Zitat des Tages über Die guten alten Tage / Good Old Days:
Sometimes we look back and 10 years from now we think, 'Boy, those were great old days.' Well, you know, we're living in the good old days.
There are new words now that excuse everybody. Give me the good old days of heroes and villains, the people you can bravo or hiss. There was a truth to them that all the slick credulity of today cannot touch.
The good old days, when each idea had an owner, are gone forever.
The best part is still ahead of me - I haven't experienced my 'good old days' yet.
And luckily, therefore the good old days return. The traditional art of driving counts again, and it is all about good tactics, skills and reflexes instead of simple power.
The good old days are now.
Life is an ordeal, albeit an exciting one, but I wouldn't trade it for the good old days of poverty and obscurity.
I've thrown away lots of my old diaries - you never know who might get their hands on them. But I have kept a few notes on the good old days.
In every age 'the good old days' were a myth. No one ever thought they were good at the time. For every age has consisted of crises that seemed intolerable to the people who lived through them.
In 50 years, I don't think you're gonna look back at 2006 and say, 'The good old days.'
I heard that you did not have a judge to interview this month in the Bulletin, so I thought I'd help out. Besides, with the Stock Market tanking recently, it reminded me of the good old days.
I'm not the sort to wallow in nostalgia about the good old days.
I wish they'd had electric guitars in cotton fields back in the good old days. A whole lot of things would've been straightened out.
Nothing is more responsible for the good old days than a bad memory.
One of the things you learn in football is that you're only as good as your last outing. I don't like to reflect on what we've done in the past. I'm not a very good storyteller, for one thing. I'd disappoint you. When it's time, I'll talk about the good old days. But it's a sign of old age, reveling in the past.
Nostalgia is a file that removes the rough edges from the good old days.
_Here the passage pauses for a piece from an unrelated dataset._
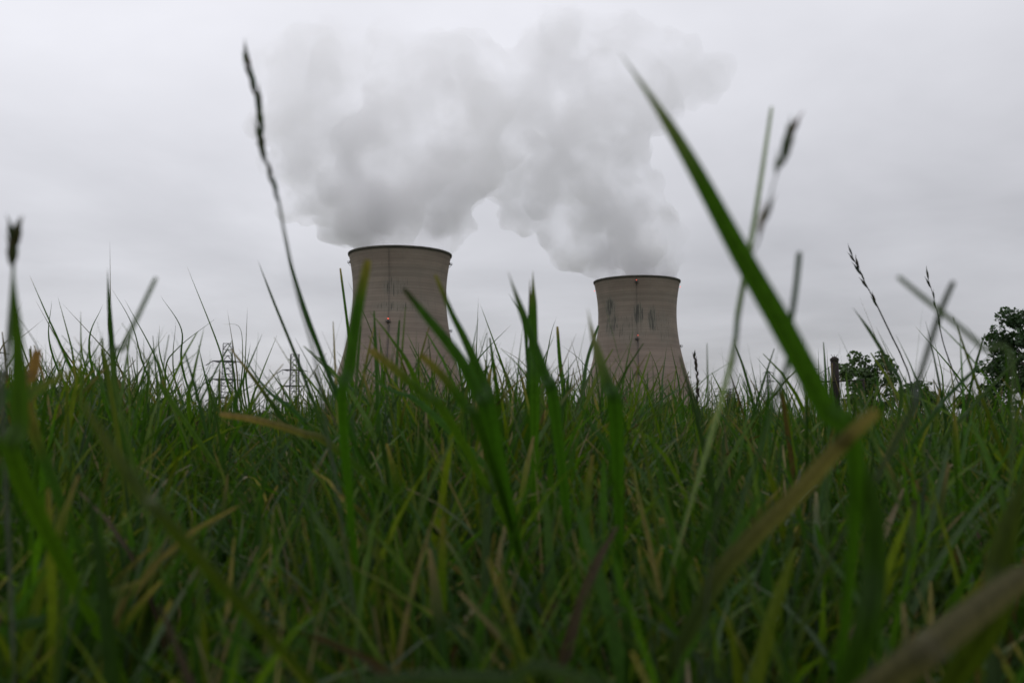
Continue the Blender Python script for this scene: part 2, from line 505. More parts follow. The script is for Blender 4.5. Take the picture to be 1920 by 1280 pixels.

I am just pitifully nostalgic. I can't help but roll my eyes at myself frequently. I mean, I still shoot black-and-white film. And I am constantly reminiscing about the 'good old days.' I'm 28 years old. There haven't even been that many 'good old days.' But still, I love to look back.
When I started studying architecture, people would say, you know, 'Can you tell me why are all modern buildings so boring?' Because, like, people had this idea that in the good old days, architecture had, like, ornament and little towers and spires and gargoyles, and today, it just becomes very practical.
There are things that I am nostalgic about from the 'good old days.' I loved motion control cameras, actually. I love the way they sound. I used to do a lot of miniature work, and it's still warranted, but it's done less often, largely for budgetary, schedule, and flexibility reasons.
Orson Welles's second 'I-did-it' should show once and for all that film making, radio and the stage are three different guys better kept separated. 'The Magnificent Ambersons' is one of those versions of the richest family in town during the good old days.
I have heard of Texas pioneers living without bread or anything made from the cereals for months without suffering, using the breast-meat of wild turkeys for bread. Of this kind, they had plenty in the good old days when life, though considered less safe, was fussed over the less.
I consider myself a remarkably unsentimental person. I don't look back on the good old days.
When it comes to jobs, President Obama makes the Jimmy Carter years look like good old days. If we fired Jimmy Carter then, why would we rehire Barack Obama now?
No one tells you that your life is effectively over when you have a child: that you're never going to draw another complacent breath again... or that whatever level of hypochondria and rage you'd learned to repress and live with is going to seem like the good old days.